Output the first line of the listing and each line after it, up to and including the line that contains "PI = math.pi", exactly as written, minus the pictures.
-- BEGIN --
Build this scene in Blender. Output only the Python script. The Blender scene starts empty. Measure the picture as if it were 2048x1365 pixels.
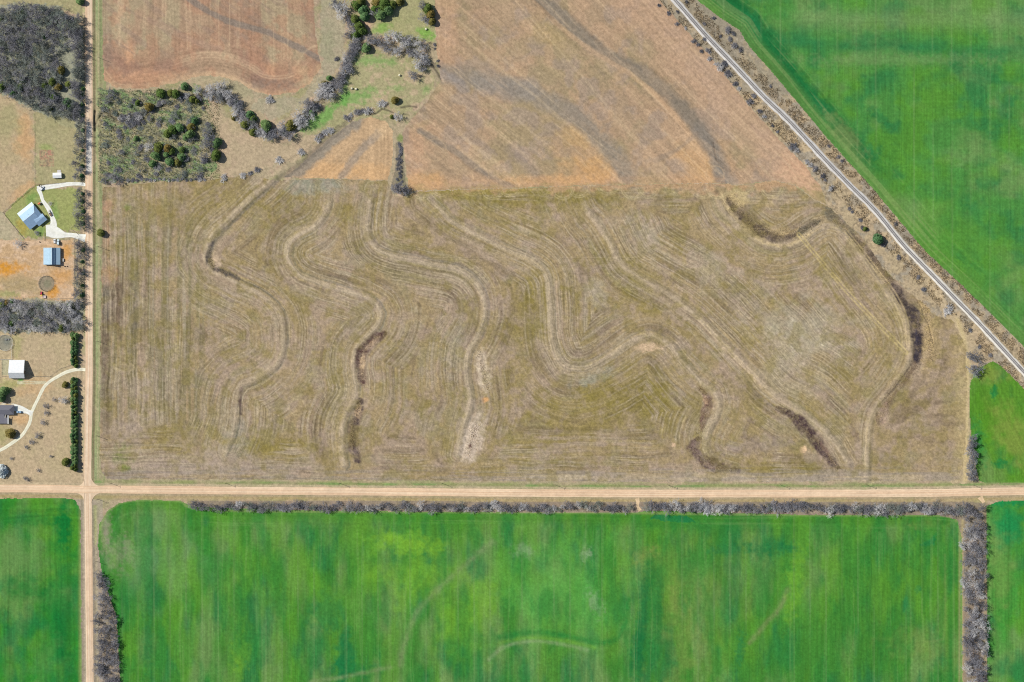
import bpy, math, random
import numpy as np

S = 0.457                       # metres per plan unit (plan units: x to the east, y to the south, 0..2048 x 0..1365)
CX, CY = 1024.0, 682.5
def X(u): return (u - CX) * S
def Y(v): return (CY - v) * S
rnd = random.Random(7)
npr = np.random.RandomState(11)
col = bpy.context.scene.collection
scene = bpy.context.scene
PI = math.pi

# ------------------------------------------------------------------ colour and noise helpers
GAIN = 1.0
def lin(r, g, b):
    c = np.array([r, g, b], float) / 255.0
    return np.where(c <= 0.04045, c / 12.92, ((c + 0.055) / 1.055) ** 2.4) * GAIN
def L4(r, g, b):
    c = lin(r, g, b); return (float(c[0]), float(c[1]), float(c[2]), 1.0)
TAB = npr.rand(256, 256).astype(np.float32)
def vnoise(x, y, seed=0):
    x = x + seed * 37.31; y = y + seed * 91.7
    xi = np.floor(x).astype(np.int64); yi = np.floor(y).astype(np.int64)
    fx = x - xi; fy = y - yi
    fx = fx * fx * (3 - 2 * fx); fy = fy * fy * (3 - 2 * fy)
    x0 = xi & 255; x1 = (xi + 1) & 255; y0 = yi & 255; y1 = (yi + 1) & 255
    a = TAB[y0, x0]; b = TAB[y0, x1]; c = TAB[y1, x0]; d = TAB[y1, x1]
    return (a + (b - a) * fx) * (1 - fy) + (c + (d - c) * fx) * fy
def fbm(x, y, seed=0, o=4):
    t = 0; a = 0.5; n = 0
    for k in range(o):
        t = t + a * vnoise(x * 2 ** k, y * 2 ** k, seed + k * 3); n += a; a *= 0.55
    return t / n
def sst(a, b, x):
    t = np.clip((x - a) / (b - a), 0, 1); return t * t * (3 - 2 * t)
def mix(C, c, m):
    m = np.clip(m, 0, 1)[:, None]; C += (np.asarray(c)[None, :] - C) * m; return C
def inpoly(u, v, P):
    P = np.asarray(P, float)
    out = np.zeros(u.shape, bool)
    x0, y0 = P.min(0); x1, y1 = P.max(0)
    sel = (u >= x0) & (u <= x1) & (v >= y0) & (v <= y1)
    uu = u[sel]; vv = v[sel]; r = np.zeros(uu.shape, bool)
    n = len(P)
    for i in range(n):
        ax, ay = P[i]; bx, by = P[(i + 1) % n]
        if ay == by: continue
        c = (ay > vv) != (by > vv)
        r ^= c & (uu < (bx - ax) * (vv - ay) / (by - ay) + ax)
    out[sel] = r
    return out
def spline(P, step=10.0):
    P = [np.array(p, float) for p in P]
    Q = [2 * P[0] - P[1]] + P + [2 * P[-1] - P[-2]]
    out = []
    for i in range(1, len(Q) - 2):
        a, b, c, d = Q[i - 1], Q[i], Q[i + 1], Q[i + 2]
        n = max(1, int(np.linalg.norm(c - b) / step))
        for k in range(n):
            t = k / n
            out.append(0.5 * (2 * b + (c - a) * t + (2 * a - 5 * b + 4 * c - d) * t * t + (3 * b - a - 3 * c + d) * t ** 3))
    out.append(P[-1])
    return np.array(out)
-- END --
*Problem solution*.
Build this scene in Blender. Output only the Python script. The Blender scene starts empty. Measure the picture as if it were 2048x1365 pixels.
import bpy, math, random
import numpy as np

S = 0.457                       # metres per plan unit (plan units: x to the east, y to the south, 0..2048 x 0..1365)
CX, CY = 1024.0, 682.5
def X(u): return (u - CX) * S
def Y(v): return (CY - v) * S
rnd = random.Random(7)
npr = np.random.RandomState(11)
col = bpy.context.scene.collection
scene = bpy.context.scene
PI = math.pi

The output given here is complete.